CHRISTOPHER MAYFIELD, bishop of Manchester (born in Plymouth, lives in Salford): Poverty in the north is grim and solutions are difficult to find.

Manchester has all the difficulties of mass urbanisation. But the scenery is marvellous, and the people are astonishingly creative and inventive and amongst the friendliest I have ever met.

JO SMITH, film-maker (born in Leicestershire, lives in London): Yes it is.

It's a total lie that they're the friendliest people. I've spent a lot of time in Manchester, which I hate - people there have a pride in being stoic and a miserable sense of humour and a strange sense of enjoying displeasure.

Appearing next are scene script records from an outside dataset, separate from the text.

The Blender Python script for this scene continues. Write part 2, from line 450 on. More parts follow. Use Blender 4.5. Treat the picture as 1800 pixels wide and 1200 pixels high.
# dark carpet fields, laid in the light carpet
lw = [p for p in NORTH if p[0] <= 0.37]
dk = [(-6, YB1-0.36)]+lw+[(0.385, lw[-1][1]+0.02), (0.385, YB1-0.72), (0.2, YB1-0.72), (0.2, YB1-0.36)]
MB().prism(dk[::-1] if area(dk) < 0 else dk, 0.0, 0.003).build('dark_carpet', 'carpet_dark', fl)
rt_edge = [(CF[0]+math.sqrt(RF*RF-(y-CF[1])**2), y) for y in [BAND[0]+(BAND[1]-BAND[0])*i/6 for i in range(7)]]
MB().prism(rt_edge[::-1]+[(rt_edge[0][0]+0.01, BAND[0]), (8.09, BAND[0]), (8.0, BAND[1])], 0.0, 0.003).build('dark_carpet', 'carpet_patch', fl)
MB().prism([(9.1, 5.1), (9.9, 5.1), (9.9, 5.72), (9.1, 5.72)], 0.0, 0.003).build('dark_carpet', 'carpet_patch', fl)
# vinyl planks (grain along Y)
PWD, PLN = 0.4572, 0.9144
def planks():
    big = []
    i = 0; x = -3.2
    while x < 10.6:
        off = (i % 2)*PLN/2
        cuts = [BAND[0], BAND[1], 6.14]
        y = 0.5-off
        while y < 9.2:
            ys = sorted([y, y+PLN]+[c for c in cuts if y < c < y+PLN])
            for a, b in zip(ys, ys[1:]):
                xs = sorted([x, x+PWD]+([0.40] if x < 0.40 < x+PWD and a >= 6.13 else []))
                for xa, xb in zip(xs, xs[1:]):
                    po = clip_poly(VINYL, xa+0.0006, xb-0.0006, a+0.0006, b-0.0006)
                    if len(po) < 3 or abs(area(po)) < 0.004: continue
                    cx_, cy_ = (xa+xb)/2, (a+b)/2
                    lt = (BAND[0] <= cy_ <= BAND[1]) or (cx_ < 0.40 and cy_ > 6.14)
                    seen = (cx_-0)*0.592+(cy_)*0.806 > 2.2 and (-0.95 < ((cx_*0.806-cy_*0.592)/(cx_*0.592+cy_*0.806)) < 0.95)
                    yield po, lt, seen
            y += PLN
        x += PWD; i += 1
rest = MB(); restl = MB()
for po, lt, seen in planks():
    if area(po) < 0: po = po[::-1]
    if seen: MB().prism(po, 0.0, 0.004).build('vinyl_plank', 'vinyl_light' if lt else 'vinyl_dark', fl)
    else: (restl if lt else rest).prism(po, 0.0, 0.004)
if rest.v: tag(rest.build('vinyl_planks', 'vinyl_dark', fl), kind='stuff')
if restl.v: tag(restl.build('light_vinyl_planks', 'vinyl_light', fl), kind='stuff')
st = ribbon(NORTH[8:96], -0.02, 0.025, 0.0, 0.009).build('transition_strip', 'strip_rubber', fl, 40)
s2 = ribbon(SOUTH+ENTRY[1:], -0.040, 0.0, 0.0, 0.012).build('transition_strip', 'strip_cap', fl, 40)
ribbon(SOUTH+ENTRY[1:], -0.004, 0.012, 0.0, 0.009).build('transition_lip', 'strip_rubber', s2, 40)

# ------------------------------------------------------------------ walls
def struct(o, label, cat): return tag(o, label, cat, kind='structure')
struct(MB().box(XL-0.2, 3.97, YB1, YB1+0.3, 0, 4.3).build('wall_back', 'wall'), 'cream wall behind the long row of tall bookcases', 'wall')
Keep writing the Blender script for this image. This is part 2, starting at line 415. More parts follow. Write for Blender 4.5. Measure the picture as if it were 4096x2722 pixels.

JANE LESTER, housewife (born in Brighton, lives in Reading): It's definitely grim in Manchester - kind of grey and arctic, with long ugly streets lined with mean, poky, dusty little shops. They make a huge fuss about how good the fish and chips are up north, then smother them in revolting, gooey, mushy peas.

CARLA LANE, author (born in Liverpool, lives in Sussex): You can't say that the north is grim, it's an intriguing place. Give me northern people any day. Southerners are spoiled rotten.

MARK NORMAN, BBC radio producer (born in Barnet, lives in Herts): When the north is good it is very good, but when it is poor it is very, very poor. I cannot envisage spending more than half an hour in Middlesbrough without committing suicide. People from the North-east have this real chip on their shoulder about shandy-drinking southern puffters born with silver spoons in their mouths.

JANE McGUINNESS, receptionist (born and lives in Manchester): It's not as grim as London - at least we don't have people living in cardboard boxes up here. If I won the pools I'd move abroad, I wouldn't move down south.

CAROLINE BENEDICT, florist (born in Staplehurst, Kent, lives in Sussex): Yes it is. My boyfriend is a Scouser though, so there are exceptions. I pass through on the train and I don't really look out of the window, it's just too depressing.

STU ALLAN, Manchester Radio DJ (born in Anglesey, lives in Manchester): Every time I go down to London it's raining. It's a damn sight cheaper to buy a house up here, too.

DUSTY GEDGE, circus performer (born and lives in London): It's not grim up north - it's grand up North. The only place which is grim in England is Birmingham.